ON the face of it they had it all. Irena Bridget Pearson and her husband William lived in a three-bedroom detached chalet bungalow in a quiet suburban street.
Their two children, Jessica, 18, and Peter, 22, were doing well - Jessica studying for A-levels at Parkstone Grammar School and Peter at Portsmouth University doing a computing degree.
The couple were approaching their silver wedding anniversary and had recently returned from a trip to Hong Kong to celebrate this and Irena's 50th birthday.
They were financially comfortable, with Pearson - known to family and friends by his middle name, Maurice - receiving an £80,000 lump sum on taking early retirement from his IT manager job with Barclays in Poole in 1999.
They paid off the mortgage on their home, in Merriefield Avenue, Broadstone, and added a conservatory, utility room and new kitchen.
Pearson was to tell police he and his wife had "an excellent relationship and a good sexual relationship".
But beneath the surface, everything was far from rosy.
After retiring Pearson developed a taste for share dealing on the internet, with disastrous results.
Bournemouth Crown Court heard he lost all the money from a £26,000 insurance policy he cashed in and ran up credit card bills of £18,000 trading on the stock market in the months leading up to his wife's death.
Jane Miller QC, prosecuting, said he had also turned to gambling, spending around £200 to £300 a month on the National Lottery.
He was making transfers of large amounts of money from the couple's joint account to his sole account to pay off credit cards and Miss Miller claimed it was Mrs Pearson's discovery of this that led to the argument which caused her death.
She said: "He knew their debts were bigger than their savings and he had not told his wife this, or about the loan he had taken out, or about the size of the debts on their credit cards, or about the money he had lost.
"But she found out on Friday February 13. There must have been an argument. He hit her on the head many times in that beautiful new kitchen: at least 15 times with something that was blunt and light, with an edge to it that split the scalp into numerous fragments and caused the skull to split as well."
Pearson dialled 999 from his mobile phone just after 12.30pm that day, telling police he had just returned home from a shopping trip at Fleetsbridge Industrial Estate to find his wife dead.
But it took police just days to charge him with her murder.
Pearson failed to tell them he had dumped two plastic carrier bags at the tip in Nuffield Road that morning, where he was spotted on CCTV before also being caught on camera at the industrial estate.
The bags, which Pearson later claimed contained bottles of used cooking oil, were never found.
But Miss Miller said they were carrying his bloodied clothing and the murder weapon and that after dumping them he had got himself an alibi by visiting shops he knew had CCTV before returning home to the "dreadful scene".
Pearson later said he had failed to mention that trip initially because he thought it sounded incriminating.
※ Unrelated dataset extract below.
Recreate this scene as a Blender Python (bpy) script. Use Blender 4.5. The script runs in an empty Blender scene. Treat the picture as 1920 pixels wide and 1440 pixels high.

He also told police he had left the house at 11.20am, but records showed his computer was not turned off until 11.44am. He offered no explanation when interviewed, except to say that he could not understand it.
But Pearson's final undoing came in a call from Linda Mole, the Portman Building Society employee who dealt with Mrs Pearson's enquiry that Friday morning.
She heard about the incident on the radio two days later and came forward with a vital piece of information that led to Pearson being charged with murder.
Mrs Mole told police that Mrs Pearson had seemed "quite upset, quite anxious" when it was confirmed that a cash withdrawal of £800 had been made from their joint account.
She promised to make further enquiries, but after she checked the signature on the withdrawal slip and confirmed it was Pearson who had made the enquiry, she was surprised to get no reply when she phoned Mrs Pearson back to relay the information just half an hour later.
Mrs Mole told the court: "I did try, but there was no answer. I let it ring for quite a while because she did say that she would be waiting and she had seemed quite anxious so I wanted to give her some information.
"I did try all day, about once every hour."
Pearson admitted to police that his wife did not know the extent of his money problems, saying he had kept it from her because she worried easily.
He said he had lied when she asked him if he had withdrawn the money and added that she had been "fine" about it, assuming she must have dropped the passbook in the street and that whoever picked it up had taken out the cash.
Pearson said: "She was perhaps a bit excited, but she wasn't cross, she wasn't angry. There was no shouting, there was no agitation."
He denied he had been frustrated that his wife had discovered the withdrawal and that there had been any argument about the money.
Pearson told the court he could never have killed his wife.
He added: "There's no way I could do it. I loved her too much."
The jury heard he had bought her a Valentine's Day card with a loving message on the front and that he had loved her "from the first day I went out with her to the day she was so brutally murdered".
But the jury at Bournemouth Crown Court did not believe him.